Wedle specyfikacji będzie to kosztujący ponad 300 tys. zł jacht motorowy o długości 6,5-7 metrów, który pomieści minimum pięć osób, z silnikiem o mocy 120-150 KM i przynajmniej dwoma miejscami do spania. Do tego dochodzi nadbudówka wyposażona w zlewozmywak, WC, kuchenkę gazową, lodówkę, ale nawet prysznic.
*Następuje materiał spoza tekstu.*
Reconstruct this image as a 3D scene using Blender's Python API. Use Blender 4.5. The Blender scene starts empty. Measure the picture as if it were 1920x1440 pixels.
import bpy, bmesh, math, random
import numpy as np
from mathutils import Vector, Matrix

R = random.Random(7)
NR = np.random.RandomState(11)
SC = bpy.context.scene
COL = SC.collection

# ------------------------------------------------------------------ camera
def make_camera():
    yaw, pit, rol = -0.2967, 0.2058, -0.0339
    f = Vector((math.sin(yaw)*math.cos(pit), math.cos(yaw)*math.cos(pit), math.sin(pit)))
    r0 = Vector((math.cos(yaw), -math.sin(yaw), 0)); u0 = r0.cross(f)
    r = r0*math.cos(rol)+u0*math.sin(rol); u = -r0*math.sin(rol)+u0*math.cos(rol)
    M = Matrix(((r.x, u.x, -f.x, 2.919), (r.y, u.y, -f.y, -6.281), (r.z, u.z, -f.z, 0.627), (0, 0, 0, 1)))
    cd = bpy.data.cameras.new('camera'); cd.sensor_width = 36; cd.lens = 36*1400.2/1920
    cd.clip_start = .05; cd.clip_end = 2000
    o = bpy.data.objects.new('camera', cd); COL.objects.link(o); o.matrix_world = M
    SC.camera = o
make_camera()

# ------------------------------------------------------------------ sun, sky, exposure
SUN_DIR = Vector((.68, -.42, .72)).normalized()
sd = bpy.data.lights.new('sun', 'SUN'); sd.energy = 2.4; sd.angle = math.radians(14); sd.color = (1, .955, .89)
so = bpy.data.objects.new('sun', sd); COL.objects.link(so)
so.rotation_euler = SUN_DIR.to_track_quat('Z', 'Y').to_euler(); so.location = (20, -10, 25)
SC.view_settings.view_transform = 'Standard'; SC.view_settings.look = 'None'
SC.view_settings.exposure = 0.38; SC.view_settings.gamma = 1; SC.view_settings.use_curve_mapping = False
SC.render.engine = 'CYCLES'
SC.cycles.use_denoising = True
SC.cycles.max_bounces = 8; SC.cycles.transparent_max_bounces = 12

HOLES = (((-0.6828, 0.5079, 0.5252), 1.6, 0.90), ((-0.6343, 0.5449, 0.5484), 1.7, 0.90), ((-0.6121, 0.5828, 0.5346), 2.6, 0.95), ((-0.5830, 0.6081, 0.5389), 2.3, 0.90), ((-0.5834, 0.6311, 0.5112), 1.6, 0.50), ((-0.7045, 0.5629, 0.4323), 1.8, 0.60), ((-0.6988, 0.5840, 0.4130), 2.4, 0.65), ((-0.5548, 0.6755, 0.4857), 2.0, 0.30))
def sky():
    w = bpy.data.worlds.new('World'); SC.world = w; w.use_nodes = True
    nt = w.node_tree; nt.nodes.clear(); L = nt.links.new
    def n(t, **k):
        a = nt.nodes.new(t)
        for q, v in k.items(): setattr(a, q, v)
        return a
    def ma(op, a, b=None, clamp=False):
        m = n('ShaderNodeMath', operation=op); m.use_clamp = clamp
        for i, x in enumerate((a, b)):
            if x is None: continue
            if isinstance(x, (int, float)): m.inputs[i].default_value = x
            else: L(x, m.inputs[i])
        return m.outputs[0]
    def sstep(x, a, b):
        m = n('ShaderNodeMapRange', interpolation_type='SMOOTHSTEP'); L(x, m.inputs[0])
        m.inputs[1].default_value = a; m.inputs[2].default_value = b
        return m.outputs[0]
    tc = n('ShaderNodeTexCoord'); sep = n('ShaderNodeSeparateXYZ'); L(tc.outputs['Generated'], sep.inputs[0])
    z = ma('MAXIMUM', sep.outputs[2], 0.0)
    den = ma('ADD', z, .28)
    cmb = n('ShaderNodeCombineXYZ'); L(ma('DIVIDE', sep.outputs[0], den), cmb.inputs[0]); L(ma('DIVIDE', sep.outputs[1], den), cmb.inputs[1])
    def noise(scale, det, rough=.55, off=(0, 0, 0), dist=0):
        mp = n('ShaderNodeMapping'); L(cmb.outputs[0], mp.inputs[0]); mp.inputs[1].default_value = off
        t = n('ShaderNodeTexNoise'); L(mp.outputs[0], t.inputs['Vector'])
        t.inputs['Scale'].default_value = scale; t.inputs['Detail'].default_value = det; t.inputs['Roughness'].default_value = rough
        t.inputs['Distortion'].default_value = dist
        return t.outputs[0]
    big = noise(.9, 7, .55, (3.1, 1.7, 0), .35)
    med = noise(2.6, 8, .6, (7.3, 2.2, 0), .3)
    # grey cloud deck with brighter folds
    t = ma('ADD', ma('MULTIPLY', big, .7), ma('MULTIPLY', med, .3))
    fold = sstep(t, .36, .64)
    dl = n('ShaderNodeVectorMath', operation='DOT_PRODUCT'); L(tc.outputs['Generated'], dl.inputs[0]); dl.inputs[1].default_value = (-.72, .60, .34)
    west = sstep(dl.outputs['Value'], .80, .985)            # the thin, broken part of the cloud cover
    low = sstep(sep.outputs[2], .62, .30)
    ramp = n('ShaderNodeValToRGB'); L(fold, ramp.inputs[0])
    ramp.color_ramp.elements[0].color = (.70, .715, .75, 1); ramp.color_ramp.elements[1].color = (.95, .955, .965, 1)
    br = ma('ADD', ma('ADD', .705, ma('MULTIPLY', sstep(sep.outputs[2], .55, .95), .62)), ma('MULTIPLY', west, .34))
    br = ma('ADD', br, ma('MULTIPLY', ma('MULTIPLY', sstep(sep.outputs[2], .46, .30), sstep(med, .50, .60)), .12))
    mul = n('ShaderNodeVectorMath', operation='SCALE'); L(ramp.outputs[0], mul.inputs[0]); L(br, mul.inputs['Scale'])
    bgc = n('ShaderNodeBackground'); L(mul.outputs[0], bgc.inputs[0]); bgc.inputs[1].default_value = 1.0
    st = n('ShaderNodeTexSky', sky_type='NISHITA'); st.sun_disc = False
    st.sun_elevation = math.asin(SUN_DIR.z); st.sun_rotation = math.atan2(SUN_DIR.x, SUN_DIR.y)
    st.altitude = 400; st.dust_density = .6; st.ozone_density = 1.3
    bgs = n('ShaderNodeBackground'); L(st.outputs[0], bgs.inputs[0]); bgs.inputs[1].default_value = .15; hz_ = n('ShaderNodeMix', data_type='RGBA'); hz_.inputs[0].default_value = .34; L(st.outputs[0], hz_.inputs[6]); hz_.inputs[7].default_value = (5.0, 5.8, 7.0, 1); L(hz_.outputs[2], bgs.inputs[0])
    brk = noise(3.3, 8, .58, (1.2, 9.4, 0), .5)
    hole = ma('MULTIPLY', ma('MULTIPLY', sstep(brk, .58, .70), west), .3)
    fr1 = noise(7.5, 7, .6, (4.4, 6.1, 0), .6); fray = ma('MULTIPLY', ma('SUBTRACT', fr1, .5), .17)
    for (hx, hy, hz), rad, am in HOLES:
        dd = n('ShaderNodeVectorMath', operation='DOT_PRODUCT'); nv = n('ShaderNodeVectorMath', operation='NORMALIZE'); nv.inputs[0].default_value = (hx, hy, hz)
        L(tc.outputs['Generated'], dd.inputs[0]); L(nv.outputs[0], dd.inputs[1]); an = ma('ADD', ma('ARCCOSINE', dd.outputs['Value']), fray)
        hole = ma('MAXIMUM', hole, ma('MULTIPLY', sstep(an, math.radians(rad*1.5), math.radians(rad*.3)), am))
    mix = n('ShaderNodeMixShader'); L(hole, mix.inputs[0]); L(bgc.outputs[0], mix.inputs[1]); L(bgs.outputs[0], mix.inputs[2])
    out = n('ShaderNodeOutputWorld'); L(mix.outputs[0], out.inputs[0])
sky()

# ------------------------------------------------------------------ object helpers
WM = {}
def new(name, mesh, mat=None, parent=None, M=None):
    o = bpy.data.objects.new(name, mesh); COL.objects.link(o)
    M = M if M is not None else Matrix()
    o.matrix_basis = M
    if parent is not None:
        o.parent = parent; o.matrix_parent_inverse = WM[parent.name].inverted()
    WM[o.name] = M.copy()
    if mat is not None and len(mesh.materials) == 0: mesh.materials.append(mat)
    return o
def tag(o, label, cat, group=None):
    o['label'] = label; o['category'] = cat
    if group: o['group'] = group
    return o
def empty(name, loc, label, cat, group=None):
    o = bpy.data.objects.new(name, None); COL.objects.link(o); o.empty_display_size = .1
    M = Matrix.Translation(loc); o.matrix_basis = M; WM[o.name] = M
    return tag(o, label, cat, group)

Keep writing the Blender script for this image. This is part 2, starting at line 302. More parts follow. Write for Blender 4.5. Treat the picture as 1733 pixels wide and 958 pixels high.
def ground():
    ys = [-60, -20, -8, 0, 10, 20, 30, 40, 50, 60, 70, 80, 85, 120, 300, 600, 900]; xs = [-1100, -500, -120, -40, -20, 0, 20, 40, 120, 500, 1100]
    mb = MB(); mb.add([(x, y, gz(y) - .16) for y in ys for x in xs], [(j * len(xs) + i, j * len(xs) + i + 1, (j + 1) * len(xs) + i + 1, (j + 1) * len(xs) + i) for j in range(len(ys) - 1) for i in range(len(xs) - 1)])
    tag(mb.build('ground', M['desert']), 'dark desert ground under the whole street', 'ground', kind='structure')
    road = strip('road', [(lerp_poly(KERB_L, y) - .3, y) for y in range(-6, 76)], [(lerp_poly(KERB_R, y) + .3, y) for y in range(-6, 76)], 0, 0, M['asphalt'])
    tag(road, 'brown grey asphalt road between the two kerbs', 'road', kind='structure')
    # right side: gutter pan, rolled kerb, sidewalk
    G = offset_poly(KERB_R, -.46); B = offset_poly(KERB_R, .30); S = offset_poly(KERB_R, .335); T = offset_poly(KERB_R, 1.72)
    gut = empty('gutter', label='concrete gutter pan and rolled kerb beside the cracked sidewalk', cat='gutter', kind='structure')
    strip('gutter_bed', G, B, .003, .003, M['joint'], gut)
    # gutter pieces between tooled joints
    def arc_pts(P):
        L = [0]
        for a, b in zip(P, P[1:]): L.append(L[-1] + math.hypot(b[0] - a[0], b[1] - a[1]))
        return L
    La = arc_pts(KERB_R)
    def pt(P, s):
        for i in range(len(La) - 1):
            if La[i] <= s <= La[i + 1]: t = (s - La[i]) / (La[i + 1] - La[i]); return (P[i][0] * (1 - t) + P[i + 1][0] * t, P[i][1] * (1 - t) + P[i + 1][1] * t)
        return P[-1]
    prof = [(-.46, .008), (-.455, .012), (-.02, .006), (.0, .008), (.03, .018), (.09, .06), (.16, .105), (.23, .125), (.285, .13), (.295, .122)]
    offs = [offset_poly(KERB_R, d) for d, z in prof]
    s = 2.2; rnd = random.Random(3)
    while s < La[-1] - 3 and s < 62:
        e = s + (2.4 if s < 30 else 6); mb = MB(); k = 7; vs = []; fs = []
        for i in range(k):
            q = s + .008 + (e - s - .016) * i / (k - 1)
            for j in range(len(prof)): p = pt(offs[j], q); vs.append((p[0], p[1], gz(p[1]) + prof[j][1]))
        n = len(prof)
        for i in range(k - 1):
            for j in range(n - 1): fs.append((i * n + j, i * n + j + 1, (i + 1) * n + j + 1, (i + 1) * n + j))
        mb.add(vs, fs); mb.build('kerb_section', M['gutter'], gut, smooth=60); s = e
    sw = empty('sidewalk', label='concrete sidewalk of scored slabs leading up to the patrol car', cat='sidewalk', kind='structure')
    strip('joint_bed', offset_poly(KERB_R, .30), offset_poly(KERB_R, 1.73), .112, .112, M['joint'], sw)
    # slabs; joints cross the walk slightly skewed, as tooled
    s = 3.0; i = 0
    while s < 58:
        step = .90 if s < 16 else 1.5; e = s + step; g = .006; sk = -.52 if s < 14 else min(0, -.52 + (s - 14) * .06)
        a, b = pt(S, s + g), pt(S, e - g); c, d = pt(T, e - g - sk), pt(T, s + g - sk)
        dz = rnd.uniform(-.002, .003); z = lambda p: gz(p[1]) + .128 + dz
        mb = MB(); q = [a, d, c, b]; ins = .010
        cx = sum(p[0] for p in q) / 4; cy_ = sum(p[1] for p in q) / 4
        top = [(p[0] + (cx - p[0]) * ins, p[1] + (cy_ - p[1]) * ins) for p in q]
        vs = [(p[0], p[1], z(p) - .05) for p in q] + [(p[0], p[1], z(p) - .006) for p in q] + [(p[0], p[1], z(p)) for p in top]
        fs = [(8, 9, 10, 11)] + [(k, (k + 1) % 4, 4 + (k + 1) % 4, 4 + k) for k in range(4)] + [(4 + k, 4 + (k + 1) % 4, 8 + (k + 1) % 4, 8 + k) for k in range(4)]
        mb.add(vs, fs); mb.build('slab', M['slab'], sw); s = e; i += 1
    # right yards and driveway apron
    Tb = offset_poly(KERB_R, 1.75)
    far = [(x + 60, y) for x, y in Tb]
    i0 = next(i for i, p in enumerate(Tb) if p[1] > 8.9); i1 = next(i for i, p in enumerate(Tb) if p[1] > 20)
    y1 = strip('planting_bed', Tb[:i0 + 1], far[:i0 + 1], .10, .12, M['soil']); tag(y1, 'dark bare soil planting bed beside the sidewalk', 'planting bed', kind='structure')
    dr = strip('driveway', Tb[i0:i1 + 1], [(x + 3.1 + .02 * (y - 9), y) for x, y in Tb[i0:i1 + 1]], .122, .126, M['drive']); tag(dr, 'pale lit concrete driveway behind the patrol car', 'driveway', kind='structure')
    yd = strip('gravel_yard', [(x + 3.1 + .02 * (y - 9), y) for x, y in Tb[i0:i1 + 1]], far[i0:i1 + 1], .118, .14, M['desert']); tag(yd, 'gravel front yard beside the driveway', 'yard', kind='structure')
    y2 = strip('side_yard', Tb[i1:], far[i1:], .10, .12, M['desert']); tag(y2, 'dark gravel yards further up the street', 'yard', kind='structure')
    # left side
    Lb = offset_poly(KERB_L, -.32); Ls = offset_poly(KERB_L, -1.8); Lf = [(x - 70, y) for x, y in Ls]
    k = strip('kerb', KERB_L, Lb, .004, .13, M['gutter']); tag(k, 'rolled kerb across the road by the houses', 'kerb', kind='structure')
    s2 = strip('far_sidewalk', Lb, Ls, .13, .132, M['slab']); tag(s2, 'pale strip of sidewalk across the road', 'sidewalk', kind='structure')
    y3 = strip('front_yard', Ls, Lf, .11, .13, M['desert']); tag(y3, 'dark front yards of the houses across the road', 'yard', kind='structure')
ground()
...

W skład oprzyrządowania fachowego ma wejść echosonda, radio oraz przyczepa do transportu - czytamy.

Rzecznik prasowy PGW Wody Polskie Sergiusz Kieruzel tłumaczy w rozmowie z gazetą, że zakup łodzi, która "ma pełnić funkcje inspekcyjno-pomiarowe", jest możliwy dzięki oszczędnościom po pracach remontowych przy udrażnianiu Kanału Niegocińskiego w Giżycku.

Przekonuje, że nowa łódź jest niezbędna, bo Wody Polskie odziedziczyły po poprzednikach często wysłużony i stary sprzęt.

Dopytywany zaś, po co na łodzi miejsca do spania czy prysznic, Kieruzel mówi, że inspekcje wodne "trwają zwykle kilka dni", więc "wyposażenie łodzi w podstawowe urządzenia sanitarne i dwa miejsca do spania jest konieczne".

Pracownikom należy zapewnić godne warunki pracy - podkreśla.

"Gazeta Wyborcza" zauważa jednak, że "napisać, że pomysł zakupu łodzi inspekcyjnej zbulwersował część ludzi związanych z żeglarstwem na Warmii i Mazurach, to nic nie napisać": Nasi rozmówcy zwrócili uwagę na klasę poszukiwanej łodzi i wyposażenie, którego żądają urzędnicy.

Nazwijmy rzecz po imieniu. To wygląda jak zabawka dla wyższego personelu Wód Polskich, żeby mieć jacht i nie płacić za czartery, skoro te wydatki może pokryć podatnik - komentuje w rozmowie z dziennikiem Rafał Cygielski, przedsiębiorca turystyczny z Mazur.

Rozumiem, że łodzie z mocnymi silnikami musi mieć Straż Rybacka, ale urzędnicy Wód Polskich? Znając specyfikę inspekcji dróg wodnych, nie widzę potrzeby, by była to łódź aż tak wyposażona. A w trwające wiele dni inspekcje trudno nawet uwierzyć - stwierdza.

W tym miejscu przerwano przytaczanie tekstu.